**EXERCISE TASK:**
Transcribe the data in full and exactly, omitting any pictures.

**DATASET EXCERPT:**

--- Begin ---

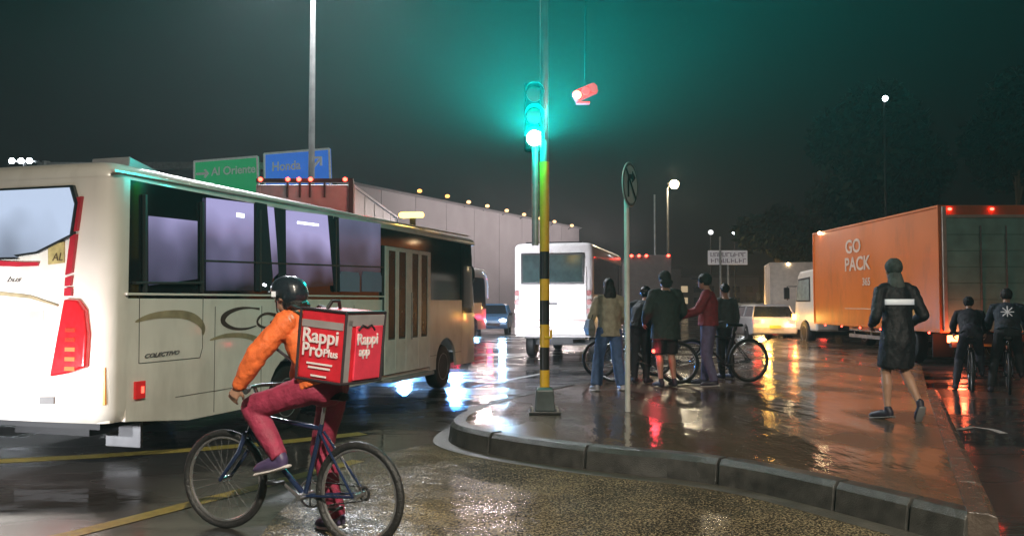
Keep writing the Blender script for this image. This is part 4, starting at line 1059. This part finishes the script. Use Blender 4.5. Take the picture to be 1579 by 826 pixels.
    g.tube([c0 + k_ + Vector((0, 0, .04)), bbp + k_ + Vector((0, 0, .088))], .005, 6); g.tube([c0 + k_ - Vector((0, 0, .045)), bbp + k_ - Vector((0, 0, .088))], .005, 6)
    g.torus(c0 + k_, (0, 1, 0), .04, .010, 18, 6); g.build('chain', BLACKP, t)
    return t
# ------------------------------------------------------------------ figures
def bake(name, g, m, parent, vox, smooth=6, fold=0, fs=9.0, seed=0.0, label=None):
    me = bpy.data.meshes.new(name); me.from_pydata(g.v, [], g.f)
    bm = bmesh.new(); bm.from_mesh(me); bmesh.ops.recalc_face_normals(bm, faces=bm.faces); bm.to_mesh(me); bm.free()
    o = bpy.data.objects.new(name, me)
    md = o.modifiers.new('r', 'REMESH'); md.mode = 'VOXEL'; md.voxel_size = vox
    ms = o.modifiers.new('s', 'SMOOTH'); ms.iterations = smooth; ms.factor = .5
    nm = evalmesh(o)
    bpy.data.objects.remove(o)
    if fold:
        nv = len(nm.vertices); nr = [0.0] * (3 * nv); nm.vertices.foreach_get('normal', nr); co = [0.0] * (3 * nv); nm.vertices.foreach_get('co', co)
        for i in range(nv):
            c = Vector(co[3 * i:3 * i + 3]); k = noise.noise(Vector((c.x * fs + seed, c.y * fs, c.z * fs * .55))) + .5 * noise.noise(Vector((c.x * fs * 2.3, c.y * fs * 2.3 + seed, c.z * fs * 1.6)))
            for q in range(3): co[3 * i + q] += nr[3 * i + q] * k * fold
        nm.vertices.foreach_set('co', co); nm.update()
    nm.materials.clear(); nm.materials.append(m)
    for p in nm.polygons: p.use_smooth = True; p.material_index = 0
    r = bpy.data.objects.new(name, nm); COL.objects.link(r); r.parent = parent
    if label: r['label'] = label
    return r
def hand(g, w, d, nrm, curl=.6, s=1.0, side=1):
    """palm, four fingers and a thumb; w wrist, d pointing direction, nrm palm normal"""
    w = Vector(w); d = Vector(d).normalized(); nrm = Vector(nrm); nrm = (nrm - d * nrm.dot(d)).normalized(); x = d.cross(nrm) * side
    g.tube([w - d * .03, w + d * .02, w + d * .085 * s], [(.024, .02), (.034, .017), (.040, .014)], 10, ref=x, round_ends=True)
    for k, (off, ln) in enumerate(((-.030, .070), (-.010, .080), (.011, .074), (.030, .058))):
        b = w + d * .088 * s + x * off
        d1 = (d * math.cos(curl) + nrm * math.sin(curl)); d2 = (d * math.cos(curl * 2.1) + nrm * math.sin(curl * 2.1))
        m_ = b + d1 * ln * .5; g.tube([b - d * .01, m_, m_ + d2 * ln * .55], [.0095, .009, .0075], 8, round_ends=True)
    b = w + d * .03 - x * .03; m_ = b + (d * .6 - x * .5 + nrm * .5).normalized() * .04
    g.tube([b, m_, m_ + (d * .8 + nrm * .6).normalized() * .032], [.012, .011, .009], 8, round_ends=True)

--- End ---

**OUTPUT OF THE EXERCISE:**
Keep writing the Blender script for this image. This is part 4, starting at line 1059. This part finishes the script. Use Blender 4.5. Take the picture to be 1579 by 826 pixels.
    g.tube([c0 + k_ + Vector((0, 0, .04)), bbp + k_ + Vector((0, 0, .088))], .005, 6); g.tube([c0 + k_ - Vector((0, 0, .045)), bbp + k_ - Vector((0, 0, .088))], .005, 6)
    g.torus(c0 + k_, (0, 1, 0), .04, .010, 18, 6); g.build('chain', BLACKP, t)
    return t
# ------------------------------------------------------------------ figures
def bake(name, g, m, parent, vox, smooth=6, fold=0, fs=9.0, seed=0.0, label=None):
    me = bpy.data.meshes.new(name); me.from_pydata(g.v, [], g.f)
    bm = bmesh.new(); bm.from_mesh(me); bmesh.ops.recalc_face_normals(bm, faces=bm.faces); bm.to_mesh(me); bm.free()
    o = bpy.data.objects.new(name, me)
    md = o.modifiers.new('r', 'REMESH'); md.mode = 'VOXEL'; md.voxel_size = vox
    ms = o.modifiers.new('s', 'SMOOTH'); ms.iterations = smooth; ms.factor = .5
    nm = evalmesh(o)
    bpy.data.objects.remove(o)
    if fold:
        nv = len(nm.vertices); nr = [0.0] * (3 * nv); nm.vertices.foreach_get('normal', nr); co = [0.0] * (3 * nv); nm.vertices.foreach_get('co', co)
        for i in range(nv):
            c = Vector(co[3 * i:3 * i + 3]); k = noise.noise(Vector((c.x * fs + seed, c.y * fs, c.z * fs * .55))) + .5 * noise.noise(Vector((c.x * fs * 2.3, c.y * fs * 2.3 + seed, c.z * fs * 1.6)))
            for q in range(3): co[3 * i + q] += nr[3 * i + q] * k * fold
        nm.vertices.foreach_set('co', co); nm.update()
    nm.materials.clear(); nm.materials.append(m)
    for p in nm.polygons: p.use_smooth = True; p.material_index = 0
    r = bpy.data.objects.new(name, nm); COL.objects.link(r); r.parent = parent
    if label: r['label'] = label
    return r
def hand(g, w, d, nrm, curl=.6, s=1.0, side=1):
    """palm, four fingers and a thumb; w wrist, d pointing direction, nrm palm normal"""
    w = Vector(w); d = Vector(d).normalized(); nrm = Vector(nrm); nrm = (nrm - d * nrm.dot(d)).normalized(); x = d.cross(nrm) * side
    g.tube([w - d * .03, w + d * .02, w + d * .085 * s], [(.024, .02), (.034, .017), (.040, .014)], 10, ref=x, round_ends=True)
    for k, (off, ln) in enumerate(((-.030, .070), (-.010, .080), (.011, .074), (.030, .058))):
        b = w + d * .088 * s + x * off
        d1 = (d * math.cos(curl) + nrm * math.sin(curl)); d2 = (d * math.cos(curl * 2.1) + nrm * math.sin(curl * 2.1))
        m_ = b + d1 * ln * .5; g.tube([b - d * .01, m_, m_ + d2 * ln * .55], [.0095, .009, .0075], 8, round_ends=True)
    b = w + d * .03 - x * .03; m_ = b + (d * .6 - x * .5 + nrm * .5).normalized() * .04
    g.tube([b, m_, m_ + (d * .8 + nrm * .6).normalized() * .032], [.012, .011, .009], 8, round_ends=True)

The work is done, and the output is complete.